P. S. Quero dizer que não voltarei a comentar este assunto independentemente da previsível resposta ao melhor estilo petulante do senhor JCN.
Vá lá que, embora entre parênteses, ainda se lembrou... de ma "atribuir"! JCN
Temos de concordar que essa de "pintar a cor do vento", longe de ser uma qualquer metáfora, não passa de uma rotunda "parvoeira" que, no meu "glossário", é equivalente a patetice. JCN
Quanto a "palco", meu caro Senhor, andamos todos... ao mesmo! JCN
Nem toda a jocosidade
constitui provocação,
sendo tudo uma questão
de susceptibilidade!
JCN
Se a meu respeito não sabe,
Senhora, mais do que escreve,
dizer-lhe apenas me cabe
que lê menos do que deve!
JCN
Atirar pedra e fugir,
atrás do muro se pondo,
não é meu jeito de agir
pois meu rosto nunca escondo!
JCN
Cara Aurélia Santos, fico-lhe muito grato pelas suas palavras simpáticas. Claro que eu já pressentira, no palavreado obsessivo e malcriado do Sr. JCN, o clássico ressentimento dos mal-amados. Urso mal lambido dá sempre para o torto. Mas faz pena ver tanto espaço de um site tão interessante repetidamente ocupado por quem não cuida de encontrar modo mais curial de aliviar a sua bílis milenar. É a vida, como dizia o simpático António Guterres. Que fazer?, perguntava Lenine, que eu não admiro, particularmente, mas cuja pergunta (título de um livro) me serve para o caso vigente...
Ao que se desce, sr Eugénio! JCN
Que triste figura de "urso" vossemecê, sr. bem-amado Eugénio, acaba de fazer! Será falta de "lambidela"?... JCN
Letras ao decurso do assunto em questão. Que pena.

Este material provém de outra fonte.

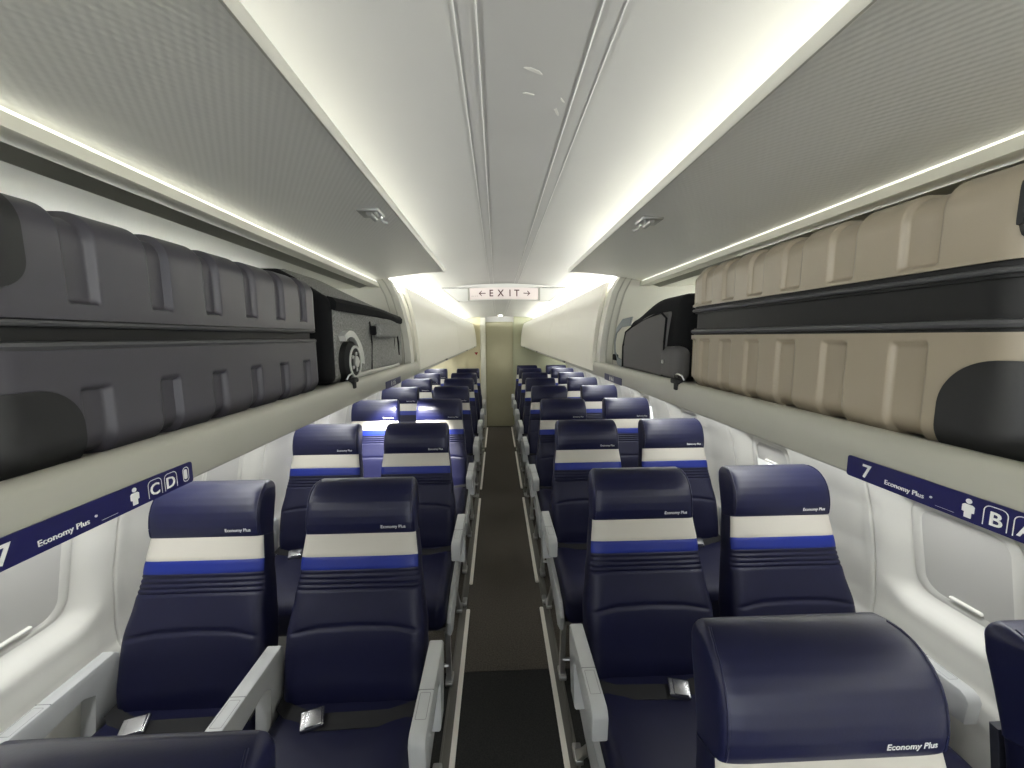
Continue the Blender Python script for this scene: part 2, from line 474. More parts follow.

Será, caro Dr. Rui Baptista, que também para os "ursos" há discriminação?! Espero... para ver! JCN
Sinto-me enojado... com esta sua parcialidade, caro Dr. Rui Baptista! Os "ursos" ou lambem todos... ou haja moralidade: até o sapateiro de Braga sabia desta poda! Com que autoridade "moral" suprimiu os meus comentários... em legítima resposta?! "Quam terra sordet"! JCN
Tem razão, Cláudia S. Tomazi: "Que pena"! JCN
A reacção do senhor Eugénio Lisboa é deplorável. Mais um santo com pés de barro? Não conheço o João de Castro Nunes, mas estou com ele. Pintar a cor do vento é uma patetice. E mesmo que o não fosse. Isto anda pelas ruas da amargura.
Por uma última vez, venho aqui. O Senhor Ricardo Soares acha deplorável que eu me defenda civilizadamente dos insultos que ele e o Sr. JCN me dirigiram, a propósito de um texto que não entendem. Mas não acham deplorável confundirem comentário com insulto. Eu acho deplorável eles não saberem o que é realmente deplorável. E ignorarem de todo que um texto poético não se lê com o bom senso rasteiro que querem, por força, aplicar ao título que dei à minha crónica sobre um libro de Manuel Alegre. (O título foi, aliás, colhido em autor de reconhecido gabarito, cujo nome, já agora, não indico, por pirraça...)
Pelos vistos os meus "comentadores" ignoram a figura de retórica que dá pelo nome de "hipérbole", o que os levará a ter como "patetice", algumas das passagens mais célebres e contundentes dos adsmiráveis poemas de Álvaro de Campos (supremo pateta, no juízo sereno destes sages!) Só um exemplo de suprema patetice, num verso do famoso heterónimo de Pessoa: "Aquela que é o anel deixado em cima da cómoda". É claro que eu entendo, ao ler os "poemas" com que JCN inunda o DNR, que ele tenha dificuldade em ler poesia um pouco mais sofisticada. É deplorável, mas é compreensível.
É tudo. Só lamento que o meu texto sobre um belo livro de Manuel Alegre suscite, sobretudo, este tipo de "comentário". Faz pena.